Por si alguna Familia Real desea matricularse, no existe una Academia Isabel II equivalente al colegio Hogwarts de Harry Potter para magos y hechiceros. Simplemente, si has inaugurado tu carrera política despachando contra un hostil Winston Churchill en los años cincuenta, a continuación puedes contemplar con displicencia al resto del elenco. Si te has estrenado con Mariano Rajoy, pues eso. Tras la muerte de Lady Di, a la que su suegra consideraba más disolvente para el futuro de "la Firma" que la propia Meghan Markle, la Reina recibió la visita del hipócrita Tony Blair.

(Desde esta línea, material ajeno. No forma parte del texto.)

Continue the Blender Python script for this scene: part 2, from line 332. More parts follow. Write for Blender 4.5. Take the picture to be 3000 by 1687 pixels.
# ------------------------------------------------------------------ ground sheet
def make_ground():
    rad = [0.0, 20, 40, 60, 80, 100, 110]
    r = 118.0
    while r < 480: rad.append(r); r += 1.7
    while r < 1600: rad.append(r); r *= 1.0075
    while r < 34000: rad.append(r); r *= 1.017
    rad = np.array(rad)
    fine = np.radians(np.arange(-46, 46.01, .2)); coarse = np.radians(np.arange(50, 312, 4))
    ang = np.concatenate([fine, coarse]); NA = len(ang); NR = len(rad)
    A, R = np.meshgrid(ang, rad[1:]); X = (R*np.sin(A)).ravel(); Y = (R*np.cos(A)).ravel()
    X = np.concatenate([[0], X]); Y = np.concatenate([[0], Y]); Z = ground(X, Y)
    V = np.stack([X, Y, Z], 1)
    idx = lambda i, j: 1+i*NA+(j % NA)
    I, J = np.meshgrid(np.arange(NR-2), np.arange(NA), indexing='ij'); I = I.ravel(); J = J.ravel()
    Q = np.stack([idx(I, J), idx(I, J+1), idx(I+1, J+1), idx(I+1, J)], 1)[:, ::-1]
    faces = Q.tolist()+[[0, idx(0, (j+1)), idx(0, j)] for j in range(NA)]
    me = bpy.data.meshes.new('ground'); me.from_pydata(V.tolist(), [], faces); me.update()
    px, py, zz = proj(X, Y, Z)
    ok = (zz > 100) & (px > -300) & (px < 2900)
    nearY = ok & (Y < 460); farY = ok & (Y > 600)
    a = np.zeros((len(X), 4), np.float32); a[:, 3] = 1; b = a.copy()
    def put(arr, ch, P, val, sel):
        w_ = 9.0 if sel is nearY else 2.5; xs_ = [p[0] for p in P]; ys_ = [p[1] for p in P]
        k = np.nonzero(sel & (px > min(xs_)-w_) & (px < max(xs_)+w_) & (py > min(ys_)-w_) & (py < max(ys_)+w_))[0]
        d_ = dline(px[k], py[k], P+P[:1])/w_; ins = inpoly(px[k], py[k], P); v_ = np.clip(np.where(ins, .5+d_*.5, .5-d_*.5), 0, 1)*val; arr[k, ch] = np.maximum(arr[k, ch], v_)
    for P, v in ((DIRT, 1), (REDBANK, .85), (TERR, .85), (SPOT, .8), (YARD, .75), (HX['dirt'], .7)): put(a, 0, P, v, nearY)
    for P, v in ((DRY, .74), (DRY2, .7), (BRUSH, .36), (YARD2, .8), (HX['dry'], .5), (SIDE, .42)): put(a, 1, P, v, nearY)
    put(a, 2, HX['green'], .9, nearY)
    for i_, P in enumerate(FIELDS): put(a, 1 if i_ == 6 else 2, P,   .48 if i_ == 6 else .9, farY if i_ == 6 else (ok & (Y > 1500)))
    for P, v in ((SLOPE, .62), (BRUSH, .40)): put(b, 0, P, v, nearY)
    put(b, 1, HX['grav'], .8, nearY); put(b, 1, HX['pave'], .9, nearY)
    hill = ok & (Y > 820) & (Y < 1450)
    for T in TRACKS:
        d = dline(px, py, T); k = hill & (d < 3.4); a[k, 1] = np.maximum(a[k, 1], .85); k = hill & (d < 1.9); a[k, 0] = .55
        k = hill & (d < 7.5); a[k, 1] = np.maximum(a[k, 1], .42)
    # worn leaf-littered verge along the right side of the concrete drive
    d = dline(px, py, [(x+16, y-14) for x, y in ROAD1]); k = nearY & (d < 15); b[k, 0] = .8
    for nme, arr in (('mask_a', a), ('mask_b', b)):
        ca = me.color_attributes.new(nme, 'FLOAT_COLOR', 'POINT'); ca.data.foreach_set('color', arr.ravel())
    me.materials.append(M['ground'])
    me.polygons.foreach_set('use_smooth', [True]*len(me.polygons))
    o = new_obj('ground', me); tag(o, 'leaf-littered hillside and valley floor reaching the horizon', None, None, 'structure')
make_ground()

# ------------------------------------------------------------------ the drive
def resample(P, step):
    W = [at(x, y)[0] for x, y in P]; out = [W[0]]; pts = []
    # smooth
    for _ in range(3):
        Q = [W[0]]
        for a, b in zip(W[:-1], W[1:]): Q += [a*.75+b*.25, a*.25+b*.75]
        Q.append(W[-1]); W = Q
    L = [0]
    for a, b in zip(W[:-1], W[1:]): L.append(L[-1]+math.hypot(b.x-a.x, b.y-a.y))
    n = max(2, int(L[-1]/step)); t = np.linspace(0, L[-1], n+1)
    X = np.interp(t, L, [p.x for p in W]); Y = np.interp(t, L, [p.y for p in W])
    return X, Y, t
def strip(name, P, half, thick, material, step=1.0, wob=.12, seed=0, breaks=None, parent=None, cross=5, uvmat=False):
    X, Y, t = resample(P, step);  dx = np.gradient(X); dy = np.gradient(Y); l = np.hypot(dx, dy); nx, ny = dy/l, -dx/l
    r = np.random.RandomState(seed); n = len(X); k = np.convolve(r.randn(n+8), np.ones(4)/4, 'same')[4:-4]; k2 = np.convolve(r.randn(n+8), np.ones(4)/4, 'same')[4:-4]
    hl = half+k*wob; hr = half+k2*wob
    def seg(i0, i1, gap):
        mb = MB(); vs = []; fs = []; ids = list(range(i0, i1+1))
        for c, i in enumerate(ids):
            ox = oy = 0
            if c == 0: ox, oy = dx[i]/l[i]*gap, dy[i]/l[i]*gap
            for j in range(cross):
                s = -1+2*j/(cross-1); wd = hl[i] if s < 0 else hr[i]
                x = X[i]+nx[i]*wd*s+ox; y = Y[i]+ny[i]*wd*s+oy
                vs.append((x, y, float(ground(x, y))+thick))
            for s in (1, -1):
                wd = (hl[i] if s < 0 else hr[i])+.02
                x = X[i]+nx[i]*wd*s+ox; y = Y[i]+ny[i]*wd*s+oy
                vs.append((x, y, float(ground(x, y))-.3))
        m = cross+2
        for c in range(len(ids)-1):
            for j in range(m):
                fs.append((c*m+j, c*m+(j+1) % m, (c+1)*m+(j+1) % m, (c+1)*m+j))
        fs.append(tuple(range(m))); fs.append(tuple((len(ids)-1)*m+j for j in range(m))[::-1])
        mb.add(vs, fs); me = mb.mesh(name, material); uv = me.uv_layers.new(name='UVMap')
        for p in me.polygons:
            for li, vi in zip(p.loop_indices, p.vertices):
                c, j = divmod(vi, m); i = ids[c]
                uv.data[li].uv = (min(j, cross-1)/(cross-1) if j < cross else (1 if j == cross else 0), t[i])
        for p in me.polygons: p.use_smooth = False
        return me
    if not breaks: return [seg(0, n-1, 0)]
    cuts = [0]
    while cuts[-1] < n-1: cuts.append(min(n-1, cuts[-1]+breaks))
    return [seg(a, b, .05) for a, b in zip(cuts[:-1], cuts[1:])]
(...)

El primer ministro pseudolaborista, antes de ascender a millonario, le endilgó un discurso faltón:

-Qué voluble es la opinión pública, Majestad.

La gran dama aceptó el desprecio y lo encajó con deportividad en aquel 1992. Ya tendría tiempo una década después de tomarse cumplida venganza, y de devolverle la moneda a un Blair atascado en una tercera vía sin salida.

Desprendía una extraña calma, una tozuda determinación. No necesitó matar a Lady Di, según pretendía el padre clown de Dodi al Fayed, un novio sin ninguna personalidad a la altura de la princesa de Gales. Para empezar, Isabel II admitió ante el Parlamento que había sufrido un annus horríbilis, aunque situó la expresión en un intercambio epistolar. A continuación, remendó sus poderes con la confianza de quien ha salido indemne de un encontronazo con Churchill. De nuevo, puede comparar con las Familias Reales asesoradas por mediocres innobles que les impiden reconocer el mínimo error.

"Viva Isabel II" es lo contrario de un manifiesto monárquico, tal como se entiende por estas latitudes. La Reina fallecida no hubiera tolerado boquiabierta el discurso golpista pronunciado por la cúpula judicial, con un cuchillo entre los dientes. Cualquiera puede conquistar el poder, sobre todo cuando es hereditario, como le suelta su esposa en la ficción a Javier Bardem en El buen patrón. Ahora bien, mantenerse setenta años en el cargo con un criado que aguanta entre las manos una bacinilla donde se escupe el agua con la pasta de dientes, requiere de unas dotes excepcionales. Sin ninguna figura de la talla de Mandela, Gorbachov o Isabel II, este planeta se convierte en un lugar más tenebroso.